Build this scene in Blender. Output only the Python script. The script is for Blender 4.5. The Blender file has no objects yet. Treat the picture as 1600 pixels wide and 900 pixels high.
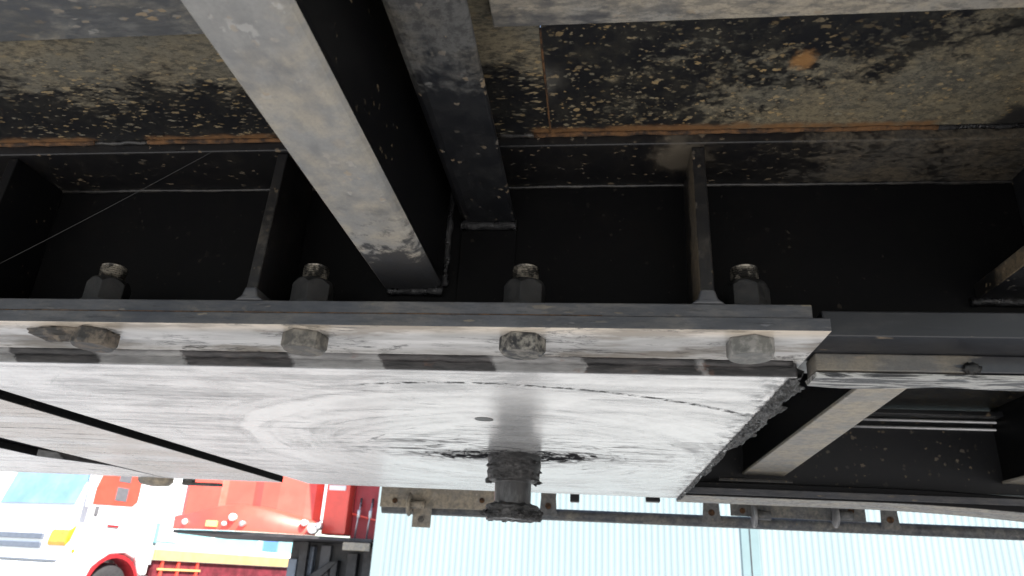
import bpy, bmesh, math, random
from mathutils import Vector, Matrix, noise
random.seed(7)
R = math.radians
scn = bpy.context.scene
C = scn.collection
PZ = 1.20                      # height of the coupler plate's underside above the yard

# ------------------------------------------------------------------ camera
cr = Vector((0.99296703, 0.10728447, 0.05006514))
cu = Vector((-0.00585684, -0.37784713, 0.92584947))
cf = Vector((-0.11824624, 0.91963123, 0.37456139))
CP = Vector((0.1166897, -1.0369744, -0.163637 + PZ))
cam_d = bpy.data.cameras.new('camera')
cam = bpy.data.objects.new('camera', cam_d)
C.objects.link(cam)
cam.matrix_world = Matrix(((cr.x, cu.x, -cf.x, CP.x), (cr.y, cu.y, -cf.y, CP.y), (cr.z, cu.z, -cf.z, CP.z), (0, 0, 0, 1)))
FPX = 1128.22
cam_d.sensor_width = 36.0
cam_d.lens = FPX / 1600 * 36
cam_d.clip_start = 0.01
cam_d.clip_end = 3000
cam_d.dof.use_dof = True
cam_d.dof.focus_distance = 0.72
cam_d.dof.aperture_fstop = 15.0
scn.camera = cam

# ------------------------------------------------------------------ sky and sun
SUN_EL, SUN_AZ = 47.0, 134.0   # azimuth clockwise from +Y: the sun stands behind the camera, to its right
world = bpy.data.worlds.new('World')
scn.world = world
world.use_nodes = True
wn = world.node_tree.nodes
wl = world.node_tree.links
wn.clear()
sky = wn.new('ShaderNodeTexSky')
sky.sky_type = 'NISHITA'
sky.sun_disc = False
sky.sun_elevation = R(SUN_EL)
sky.sun_rotation = R(SUN_AZ)
bg = wn.new('ShaderNodeBackground')
bg.inputs['Strength'].default_value = 0.12
wo = wn.new('ShaderNodeOutputWorld')
wl.new(sky.outputs[0], bg.inputs[0])
wl.new(bg.outputs[0], wo.inputs[0])
sd = bpy.data.lights.new('sun', 'SUN')
sd.energy = 4.5
sd.angle = R(0.53)
sd.color = (1.0, 0.945, 0.87)
sun = bpy.data.objects.new('sun', sd)
C.objects.link(sun)
sv = Vector((math.sin(R(SUN_AZ)) * math.cos(R(SUN_EL)), math.cos(R(SUN_AZ)) * math.cos(R(SUN_EL)), math.sin(R(SUN_EL))))
sun.rotation_euler = sv.to_track_quat('Z', 'Y').to_euler()
sun.location = (0, -5, 12)
vs = scn.view_settings
vs.view_transform = 'Standard'
vs.look = 'None'
vs.gamma = 1.0
vs.use_curve_mapping = False
vs.exposure = 1.6
scn.cycles.max_bounces = 10
scn.cycles.diffuse_bounces = 7
scn.cycles.glossy_bounces = 6
scn.cycles.use_denoising = True
scn.cycles.sample_clamp_indirect = 12

# ------------------------------------------------------------------ point helper (metres; heights above the yard)
def on(px, py, ax, v):
    d = cf + cr * ((px - 800) / FPX) - cu * ((py - 450) / FPX)
    return CP + d * ((v - CP[ax]) / d[ax])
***
• [Required task]: Copy nothing but the lines from the first one in the listing through the line with "underside above the yard", and omit the pictures.

• [Correct output]:
Build this scene in Blender. Output only the Python script. The script is for Blender 4.5. The Blender file has no objects yet. Treat the picture as 1600 pixels wide and 900 pixels high.
import bpy, bmesh, math, random
from mathutils import Vector, Matrix, noise
random.seed(7)
R = math.radians
scn = bpy.context.scene
C = scn.collection
PZ = 1.20                      # height of the coupler plate's underside above the yard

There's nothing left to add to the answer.